Let me give you an example based on a true story: A leader called his team of about 20 people together. “We’re excited to announce that Jane is getting a promotion!” he said. Everyone cheered. Jane was a popular among her peers and had a reputation for excellence in her work. She deserved the promotion. When the applause died down, the leader asked a question: “Who wants to share a fun story about working with Jane?”


After the awkward pause had taken hold, a few people spoke up and talked about how they appreciated that Jane never missed deadlines and how well she kept others informed about the status of projects. One person said he appreciated Jane’s “heart” for others.

Everyone liked Jane, so she wasn’t the problem. The problem was in the words “fun story.” This team leader was all about speed and execution, two of the most important components of the company’s competitive advantage. But in pushing people to execute, execute, execute, he had created a culture that sucked most of the fun out of everyone’s work. And his request for “fun” stories simply drove home that reality for everyone in the room. It was a real balloon-popper.

For this leader, of course, the problems were deeper than the fact that he asked a leading question without knowing the answer. But if he had thought through the question and the possible answers, he not only might have avoided the awkward team meeting, but he could have identified a significant problem with the team’s culture.

Here’s the takeaway: Regularly play the what-if game by asking yourself some challenging questions that might produce awkward answers from your team. What if I asked my team to share a story about our team’s energy? Or about how our team lives out our purpose? Or about a time when they’ve felt most alive because of their work? Or about the positive impact the company has had on their personal and professional lives? Or about how they enjoy their work? Or about how they have impacted someone’s life in a positive way?

Would they answer quickly and with confidence, or would they struggle to find an example? And would they offer the types of examples you would like to hear?

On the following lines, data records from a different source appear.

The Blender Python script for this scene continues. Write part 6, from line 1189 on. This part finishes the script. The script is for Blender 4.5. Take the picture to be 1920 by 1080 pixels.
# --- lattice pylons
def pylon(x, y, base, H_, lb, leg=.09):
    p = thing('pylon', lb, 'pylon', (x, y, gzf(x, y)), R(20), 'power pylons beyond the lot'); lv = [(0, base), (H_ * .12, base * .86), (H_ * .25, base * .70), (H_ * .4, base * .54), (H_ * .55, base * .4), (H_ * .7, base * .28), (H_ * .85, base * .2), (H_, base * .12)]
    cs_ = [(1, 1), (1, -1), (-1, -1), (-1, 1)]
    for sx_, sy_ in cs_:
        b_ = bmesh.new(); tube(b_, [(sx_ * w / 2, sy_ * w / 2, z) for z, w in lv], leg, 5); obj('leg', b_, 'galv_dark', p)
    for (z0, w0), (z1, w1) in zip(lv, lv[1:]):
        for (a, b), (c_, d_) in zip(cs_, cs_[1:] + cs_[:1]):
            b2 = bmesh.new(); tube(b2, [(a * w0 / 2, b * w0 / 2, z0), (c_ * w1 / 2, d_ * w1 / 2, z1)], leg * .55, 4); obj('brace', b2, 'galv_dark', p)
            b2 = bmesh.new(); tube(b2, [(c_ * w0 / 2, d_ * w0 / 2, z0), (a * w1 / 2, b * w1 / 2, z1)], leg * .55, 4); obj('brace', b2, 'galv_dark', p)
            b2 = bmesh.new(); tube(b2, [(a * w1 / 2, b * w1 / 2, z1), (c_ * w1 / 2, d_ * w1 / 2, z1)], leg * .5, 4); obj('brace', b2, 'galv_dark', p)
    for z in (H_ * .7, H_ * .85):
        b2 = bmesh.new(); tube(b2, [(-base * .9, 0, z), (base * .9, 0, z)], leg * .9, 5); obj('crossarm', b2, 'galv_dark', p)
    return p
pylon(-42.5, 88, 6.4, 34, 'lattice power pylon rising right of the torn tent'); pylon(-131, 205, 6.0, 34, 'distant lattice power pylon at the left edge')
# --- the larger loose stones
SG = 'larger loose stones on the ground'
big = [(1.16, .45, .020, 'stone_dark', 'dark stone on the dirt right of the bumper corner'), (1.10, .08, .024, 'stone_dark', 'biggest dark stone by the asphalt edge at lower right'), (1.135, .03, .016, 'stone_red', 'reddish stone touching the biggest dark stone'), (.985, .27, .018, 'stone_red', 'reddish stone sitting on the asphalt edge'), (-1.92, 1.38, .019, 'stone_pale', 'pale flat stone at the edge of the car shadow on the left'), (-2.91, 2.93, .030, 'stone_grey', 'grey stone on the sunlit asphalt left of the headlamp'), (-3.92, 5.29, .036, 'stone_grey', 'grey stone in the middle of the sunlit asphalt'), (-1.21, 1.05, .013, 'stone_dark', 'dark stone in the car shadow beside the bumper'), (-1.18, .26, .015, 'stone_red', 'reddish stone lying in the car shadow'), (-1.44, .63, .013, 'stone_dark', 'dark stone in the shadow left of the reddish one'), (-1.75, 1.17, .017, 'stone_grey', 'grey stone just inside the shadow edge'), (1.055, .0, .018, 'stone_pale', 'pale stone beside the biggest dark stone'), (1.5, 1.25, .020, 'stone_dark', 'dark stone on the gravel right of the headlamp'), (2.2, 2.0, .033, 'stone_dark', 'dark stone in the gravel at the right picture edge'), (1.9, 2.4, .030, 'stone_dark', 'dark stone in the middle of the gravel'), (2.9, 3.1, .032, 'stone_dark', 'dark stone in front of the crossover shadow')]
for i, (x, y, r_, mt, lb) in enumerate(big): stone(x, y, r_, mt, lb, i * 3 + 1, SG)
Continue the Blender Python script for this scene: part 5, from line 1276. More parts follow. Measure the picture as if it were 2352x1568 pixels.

Then ask follow-up questions. Why would they say that? Why would they think that? Go at least five “whys” deep.

This exercise won’t give you solid answers, but it will put you on a path toward finding them. It will help you look for and spot warning signs, give you clues and insights about the people on your team, and help you know what to ask people in one-on-one conversations. Those answers, in turn, will help you address the very real problems you weren’t seeing before. So, for example, if no one on your team is having fun at work, you can identify the problem and take steps to strengthen that part of the culture. Then you can ask for a “fun story” with confidence that the celebratory balloons won’t pop in your face.